Requirement: Copy everything in the listing below word for word, apart from any images.

********

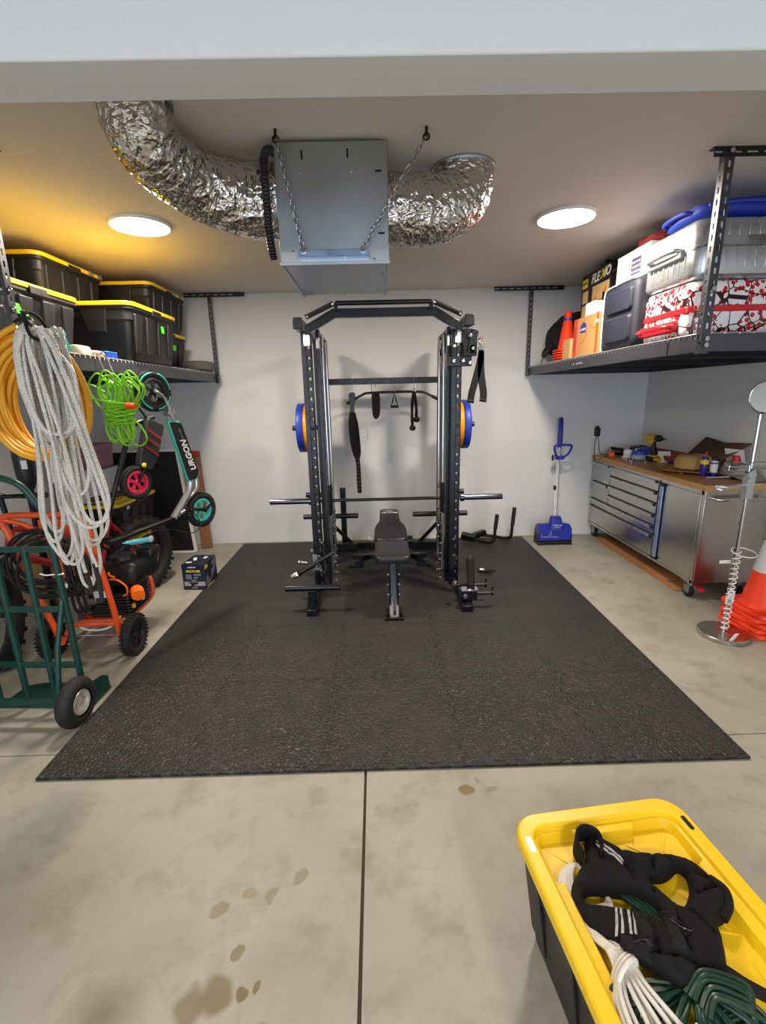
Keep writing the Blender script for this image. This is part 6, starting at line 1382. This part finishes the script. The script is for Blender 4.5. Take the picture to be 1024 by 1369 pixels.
g = G(); g.lathe([(.0283, .0), (.0283, .035)], 28); g.lathe([(.0283, .105), (.0283, .118)], 28); g.build('blue_band', 'can_blue', c2)
c3 = can(2.95, 3.76, .17, .032, 'red', True, 'can with a red cap standing behind the blue spray can', 'red')
# cardboard
t = thing('brown_cardboard_sheet', 'dark brown bent cardboard sheet leaning on the right wall above the worktop', 'cardboard', (2.97, 4.0, 1.05))
q = [(2.90, 4.36, 1.02), (2.985, 4.20, 1.235), (3.0, 3.98, 1.20), (2.99, 3.82, 1.215), (2.985, 3.66, 1.225), (2.90, 3.80, 1.10), (2.86, 3.95, .965), (2.87, 4.2, .955)]
g = G(); ctr = (2.95, 4.0, 1.12); g.add([ctr]+q, [(0, i+1, (i+1) % 8+1) for i in range(8)]); g.build('sheet', 'brown_card', t, 0, True, solid=.004)
g = G(); g.box((2.95, 3.78, 1.10), (.002, .16, .15), (0, -20, 15)); obj1(g, 'white_paper_sheet', 'white_paper', 'white paper sheet leaning on the wall below the brown cardboard', 'paper')
mat('grey_cloth', '8f8b84', .85, vary=.15, bump=.4)
t = thing('fabric_hat', 'grey fabric cap lying on the worktop behind the chrome stand', 'cap', (2.88, 3.62, WZ))
g = G(); lump(g, (2.90, 3.66, WZ+.055), (.20, .24, .12), 5, .18, 24, 16, .75); g.build('crown', 'grey_cloth', t, 0, True, ang=60)
g = G(); g.loft([[(2.90+.11*cos(a)*s, 3.52-.09*abs(sin(a))*s+.03, WZ+z+.02*cos(a)**2) for a in [pi*k/14 for k in range(15)]] for s, z in ((.2, .03), (.6, .028), (1, .01), (.98, .004), (.5, .02))]); g.build('brim', 'grey_cloth', t, 0, True, ang=60)
t = thing('screwdriver', 'long screwdriver with a black grip lying at the front near end of the worktop', 'screwdriver', (2.80, 3.62, WZ))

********

In response:
Keep writing the Blender script for this image. This is part 6, starting at line 1382. This part finishes the script. The script is for Blender 4.5. Take the picture to be 1024 by 1369 pixels.
g = G(); g.lathe([(.0283, .0), (.0283, .035)], 28); g.lathe([(.0283, .105), (.0283, .118)], 28); g.build('blue_band', 'can_blue', c2)
c3 = can(2.95, 3.76, .17, .032, 'red', True, 'can with a red cap standing behind the blue spray can', 'red')
# cardboard
t = thing('brown_cardboard_sheet', 'dark brown bent cardboard sheet leaning on the right wall above the worktop', 'cardboard', (2.97, 4.0, 1.05))
q = [(2.90, 4.36, 1.02), (2.985, 4.20, 1.235), (3.0, 3.98, 1.20), (2.99, 3.82, 1.215), (2.985, 3.66, 1.225), (2.90, 3.80, 1.10), (2.86, 3.95, .965), (2.87, 4.2, .955)]
g = G(); ctr = (2.95, 4.0, 1.12); g.add([ctr]+q, [(0, i+1, (i+1) % 8+1) for i in range(8)]); g.build('sheet', 'brown_card', t, 0, True, solid=.004)
g = G(); g.box((2.95, 3.78, 1.10), (.002, .16, .15), (0, -20, 15)); obj1(g, 'white_paper_sheet', 'white_paper', 'white paper sheet leaning on the wall below the brown cardboard', 'paper')
mat('grey_cloth', '8f8b84', .85, vary=.15, bump=.4)
t = thing('fabric_hat', 'grey fabric cap lying on the worktop behind the chrome stand', 'cap', (2.88, 3.62, WZ))
g = G(); lump(g, (2.90, 3.66, WZ+.055), (.20, .24, .12), 5, .18, 24, 16, .75); g.build('crown', 'grey_cloth', t, 0, True, ang=60)
g = G(); g.loft([[(2.90+.11*cos(a)*s, 3.52-.09*abs(sin(a))*s+.03, WZ+z+.02*cos(a)**2) for a in [pi*k/14 for k in range(15)]] for s, z in ((.2, .03), (.6, .028), (1, .01), (.98, .004), (.5, .02))]); g.build('brim', 'grey_cloth', t, 0, True, ang=60)
t = thing('screwdriver', 'long screwdriver with a black grip lying at the front near end of the worktop', 'screwdriver', (2.80, 3.62, WZ))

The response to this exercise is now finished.